• The problem is not really in the cursor itself.  It is in the fact that operations are not set-oriented.  Doing 1 million inserts is not the same at all as doing a single insert based on a select that returns 1 million rows and insert them in a single operation.

     

    I converted recently a transact-sql batch that was doing about 8 million inserts. The execution time was about 8 hours. By making a big query using derived tables and case statement to apply some conversion/extraction logic in the query, and union all to bring together rows obtains under disjoin logic context, this time reduced from 8 hours to 30 minutes (a 16 to 1 improvement). By using such query it was also possible to reduce logging by doing a select INTO.

     

    Even without doing a SELECT INTO, SQL Server optimize log writes operations.  It seems that there is a lot less logging required when doing such massive single insert than when doing it row by row.

     

    Cursors are an easy way to describe a job, but the net result is that it ends in row by row reads & writes.
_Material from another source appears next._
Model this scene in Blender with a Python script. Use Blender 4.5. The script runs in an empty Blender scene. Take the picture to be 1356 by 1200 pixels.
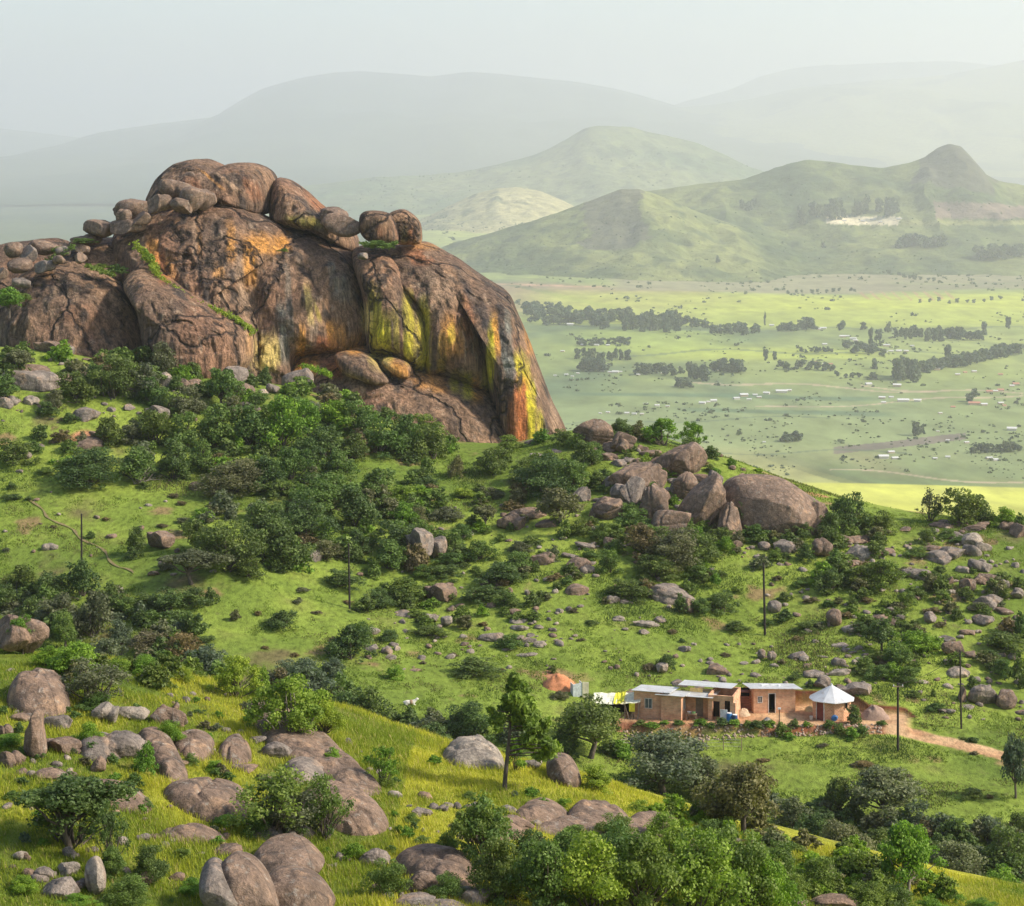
import bpy, bmesh, math, random
import numpy as np
from mathutils import Vector
R = math.radians
# ---------------------------------------------------------------- camera, world, sun, exposure
scene = bpy.context.scene
col = scene.collection
cam_d = bpy.data.cameras.new("camera"); cam = bpy.data.objects.new("camera", cam_d); col.objects.link(cam)
F, CX, HY, W, H = 3000.0, 678.0, 190.0, 1356.0, 1200.0
cam.location = (0, 0, 0); cam.rotation_euler = (R(90), 0, 0)
cam_d.sensor_fit = 'HORIZONTAL'; cam_d.sensor_width = 36.0
cam_d.lens = 36.0 * F / W
cam_d.shift_x = 0.0; cam_d.shift_y = -(H / 2 - HY) / W
cam_d.clip_start = 1.0; cam_d.clip_end = 120000.0
scene.camera = cam
SUN_DIR = Vector((0.78, -0.10, 0.61)).normalized()      # from the ground towards the sun
sun_el = math.asin(SUN_DIR.z); sun_az = math.atan2(SUN_DIR.x, SUN_DIR.y)
world = bpy.data.worlds.new("World"); scene.world = world; world.use_nodes = True
nt = world.node_tree; nt.nodes.clear()
sky = nt.nodes.new('ShaderNodeTexSky'); sky.sky_type = 'NISHITA'; sky.sun_disc = False
sky.sun_elevation = sun_el; sky.sun_rotation = sun_az
sky.air_density = 1.0; sky.dust_density = 2.0; sky.ozone_density = 1.0; sky.altitude = 600
bg = nt.nodes.new('ShaderNodeBackground'); bg.inputs[1].default_value = 0.15
out = nt.nodes.new('ShaderNodeOutputWorld')
nt.links.new(sky.outputs[0], bg.inputs[0]); nt.links.new(bg.outputs[0], out.inputs[0])
sun_d = bpy.data.lights.new("sun", 'SUN'); sun_d.energy = 4.8; sun_d.angle = R(6.0); sun_d.color = (1.0, 0.91, 0.77)
sun = bpy.data.objects.new("sun", sun_d); col.objects.link(sun)
sun.rotation_euler = SUN_DIR.to_track_quat('Z', 'Y').to_euler()
vs = scene.view_settings; vs.view_transform = 'Standard'; vs.look = 'None'; vs.gamma = 1.0; vs.exposure = 0.42; vs.use_curve_mapping = False
scene.render.engine = 'CYCLES'
scene.cycles.max_bounces = 6; scene.cycles.volume_bounces = 4; scene.cycles.transparent_max_bounces = 8
scene.cycles.use_denoising = True
HAZE_TOP = 1420.0; HAZE_D = 7.1e-5
# ---------------------------------------------------------------- helpers
rng = np.random.default_rng(7); random.seed(7)
def P(px, py, Y):                      # pixel + distance -> world point
    return np.array(((px - CX) / F * Y, Y, -(py - HY) / F * Y))
def hash3(i, j, k, seed):
    n = (i.astype(np.int64) * 374761393 + j.astype(np.int64) * 668265263 + k.astype(np.int64) * 2147483647 + seed * 974634777) & 0xffffffff
    n = ((n ^ (n >> 13)) * 1274126177) & 0xffffffff
    n = n ^ (n >> 16)
    return (n & 0xffff) / 32767.5 - 1.0
def vnoise(p, seed=0):                 # value noise, p (N,3)
    f = np.floor(p); t = p - f; t = t * t * (3 - 2 * t); f = f.astype(np.int64)
    r = 0
    for a in (0, 1):
        wa = t[:, 0] if a else 1 - t[:, 0]
        for b in (0, 1):
            wb = t[:, 1] if b else 1 - t[:, 1]
            for c in (0, 1):
                wc = t[:, 2] if c else 1 - t[:, 2]
                r = r + wa * wb * wc * hash3(f[:, 0] + a, f[:, 1] + b, f[:, 2] + c, seed)
    return r
def fbm(p, octs=4, seed=0, gain=0.5, lac=2.03):
    p = np.asarray(p, float); s = 0; a = 1.0; tot = 0
    for o in range(octs):
        s = s + a * vnoise(p, seed + o * 17); tot += a; a *= gain; p = p * lac + 3.7
    return s / tot
def fbm2(x, y, sc, octs=4, seed=0, gain=.5):
    return fbm(np.stack([np.ravel(x) / sc, np.ravel(y) / sc, np.full(np.size(x), .5)], 1), octs, seed, gain).reshape(np.shape(x))
def sstep(a, b, x):
    t = np.clip((x - a) / (b - a), 0, 1); return t * t * (3 - 2 * t)
def mesh_np(name, verts, faces, smooth=True, colors=None, uniform=4, mat_idx=None):
    """verts (N,3), faces (M,k) arrays -> mesh data"""
    me = bpy.data.meshes.new(name)
    verts = np.asarray(verts, np.float32); faces = np.asarray(faces, np.int32)
    k = faces.shape[1]
    me.vertices.add(len(verts)); me.vertices.foreach_set('co', verts.ravel())
    me.loops.add(faces.size); me.loops.foreach_set('vertex_index', faces.ravel())
    me.polygons.add(len(faces))
    me.polygons.foreach_set('loop_start', np.arange(0, faces.size, k, dtype=np.int32))
    if smooth: me.polygons.foreach_set('use_smooth', np.ones(len(faces), bool))
    if mat_idx is not None: me.polygons.foreach_set('material_index', np.asarray(mat_idx, np.int32))
    if colors is not None:
        for nm, c in colors.items():
            a = me.color_attributes.new(nm, 'FLOAT_COLOR', 'POINT')
            c = np.asarray(c, np.float32)
            if c.shape[1] == 3: c = np.concatenate([c, np.ones((len(c), 1), np.float32)], 1)
            a.data.foreach_set('color', c.ravel())
    me.update(calc_edges=True)
    return me
def link(name, me, mat=None, parent=None, loc=None):
    o = bpy.data.objects.new(name, me); col.objects.link(o)
    if mat is not None:
        for m in (mat if isinstance(mat, (list, tuple)) else [mat]): me.materials.append(m)
    if parent is not None: o.parent = parent
    if loc is not None: o.location = loc
    return o
def empty(name, loc=(0, 0, 0), rz=0.0):
    o = bpy.data.objects.new(name, None); col.objects.link(o); o.location = loc; o.rotation_euler = (0, 0, rz); o.empty_display_size = .5
    return o
def tag(o, label=None, cat=None, group=None, kind=None):
    if label: o['label'] = label
    if cat: o['category'] = cat
    if group: o['group'] = group
    if kind: o['kind'] = kind
    return o
class NB:                               # small node-tree builder
    def __init__(s, name, rough=.85, spec=.3):
        s.m = bpy.data.materials.new(name); s.m.use_nodes = True; s.t = s.m.node_tree
        s.b = s.t.nodes['Principled BSDF']; s.b.inputs['Roughness'].default_value = rough
        s.b.inputs['Specular IOR Level'].default_value = spec
        s.out = s.t.nodes['Material Output']
        s.geo = None
    def n(s, typ, **kw):
        x = s.t.nodes.new(typ)
        for k, v in kw.items(): setattr(x, k, v)
        return x
    def l(s, a, b): s.t.links.new(a, b)
    def setin(s, node, i, v):
        if isinstance(v, bpy.types.NodeSocket): s.l(v, node.inputs[i])
        elif v is not None:
            try: node.inputs[i].default_value = v
            except TypeError: node.inputs[i].default_value = (*v, 1.0) if len(v) == 3 else v
    def pos(s):
        if s.geo is None: s.geo = s.n('ShaderNodeNewGeometry')
        return s.geo.outputs['Position']
    def objco(s): return s.n('ShaderNodeTexCoord').outputs['Object']
    def map(s, v, scale=(1, 1, 1), loc=(0, 0, 0)):
        m = s.n('ShaderNodeMapping'); s.l(v, m.inputs[0]); m.inputs['Scale'].default_value = scale; m.inputs['Location'].default_value = loc
        return m.outputs[0]
    def noise(s, v, scale=1., detail=4., rough=.5, dist=0.):
        x = s.n('ShaderNodeTexNoise'); s.l(v, x.inputs['Vector']); x.inputs['Scale'].default_value = scale
        x.inputs['Detail'].default_value = detail; x.inputs['Roughness'].default_value = rough; x.inputs['Distortion'].default_value = dist
        return x.outputs[0]
    def voro(s, v, scale=1., feature='F1'):
        x = s.n('ShaderNodeTexVoronoi', feature=feature); s.l(v, x.inputs['Vector']); x.inputs['Scale'].default_value = scale
        return x
    def ramp(s, f, stops):
        x = s.n('ShaderNodeValToRGB'); s.l(f, x.inputs[0]); e = x.color_ramp.elements
        while len(e) < len(stops): e.new(.5)
        for q, (p_, c) in zip(e, stops):
            q.position = p_; q.color = (c, c, c, 1) if isinstance(c, (int, float)) else (*c, 1)
        return x.outputs[0]
    def mix(s, f, a, b, mode='MIX'):
        x = s.n('ShaderNodeMix', data_type='RGBA', blend_type=mode)
        s.setin(x, 0, f)
        for i, v in ((6, a), (7, b)):
            if isinstance(v, bpy.types.NodeSocket): s.l(v, x.inputs[i])
            else: x.inputs[i].default_value = (*v, 1) if len(v) == 3 else v
        return x.outputs[2]
    def math(s, op, a, b=0.0):
        x = s.n('ShaderNodeMath', operation=op); s.setin(x, 0, a); s.setin(x, 1, b); return x.outputs[0]
    def attr(s, name):
        x = s.n('ShaderNodeAttribute'); x.attribute_name = name; return x
    def color(s, c): s.setin(s.b, 'Base Color', c)
    def bump(s, h, strength=.5, dist=.1):
        x = s.n('ShaderNodeBump'); s.l(h, x.inputs['Height']); x.inputs['Strength'].default_value = strength; x.inputs['Distance'].default_value = dist
        s.l(x.outputs[0], s.b.inputs['Normal'])
def seg_dist(px, py, pts):             # distance of points to a polyline
    d = np.full(px.shape, 1e9)
    for (ax, ay), (bx, by) in zip(pts[:-1], pts[1:]):
        vx, vy = bx - ax, by - ay; L = vx * vx + vy * vy + 1e-12
        t = np.clip(((px - ax) * vx + (py - ay) * vy) / L, 0, 1)
        d = np.minimum(d, np.hypot(px - ax - t * vx, py - ay - t * vy))
    return d
def in_poly(x, y, poly):
    r = np.zeros(x.shape, bool); n = len(poly)
    for i in range(n):
        x0, y0 = poly[i]; x1, y1 = poly[(i + 1) % n]
        if y0 == y1: continue
        c = ((y0 > y) != (y1 > y)) & (x < (x1 - x0) * (y - y0) / (y1 - y0) + x0)
        r ^= c
    return r
# ---------------------------------------------------------------- terrain
CP = [(1103,905,243),(1100,850,256),(1100,780,270),(1100,720,284),(1190,697,292),(1340,700,290),(1340,850,256),(1340,930,241),(1340,1000,227),
 (1500,700,290),(1500,850,256),(1500,1000,227),(1013,840,260),(1013,745,278),(1000,700,289),(900,840,258),(800,870,250),(800,800,265),(800,720,281),(800,640,301),
 (850,590,315),(950,612,308),(1080,682,295),(760,570,325),(650,590,330),(550,560,335),(400,505,342),(300,490,345),(100,470,345),(0,460,342),(-200,450,342),
 (600,640,308),(600,720,285),(600,800,266),(600,880,247),(450,806,262),(450,700,287),(400,600,312),(250,640,300),(250,560,320),(50,560,315),(50,650,295),(-150,650,295),
 (110,757,270),(300,760,265),(300,860,245),(100,840,250),(-100,850,250),(450,900,238),(560,980,222),(700,960,229),(760,925,240),(850,1000,227),(1100,1050,216),
 (1250,1150,197),(900,1100,206),(1356,1100,206),(1500,1150,197),
 (-150,850,119),(0,862,118),(200,884,118),(300,908,119),(430,928,121),(520,972,118),(600,992,116),(760,1030,111),(900,1096,107),(1050,1142,105),(1200,1166,106),(1356,1190,106),(1500,1200,106),
 (50,1000,98),(50,1100,89),(50,1200,82),(-200,1000,98),(-200,1200,82),(300,1000,104),(300,1100,94),(300,1200,85),(500,1100,97),(500,1200,87),(668,1046,107),(700,1120,98),(700,1200,88),(900,1200,92),(1100,1200,98),
 (1300,1230,98)]
CP = [c for c in CP if c not in [(400,505,342),(550,560,335),(300,490,345)]] + [(440,528,340),(500,550,338),(560,574,335),(350,508,343),(300,502,344)]
CP = [P(*c) for c in CP]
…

For example a single row read use almost all the time suitable indexes, it they exists, which may seems good. But it is very not good if you finally read all the rows from the table this way. When you match a lot of rows using a join SQL Server may evaluate that using an index is not good, and the match is going to be done with a better suited joining algorithm for this type of job. There is another optimization gain possible there.

     

    The only problem with this approach, is that you have to work harder to define the big “do it all” query.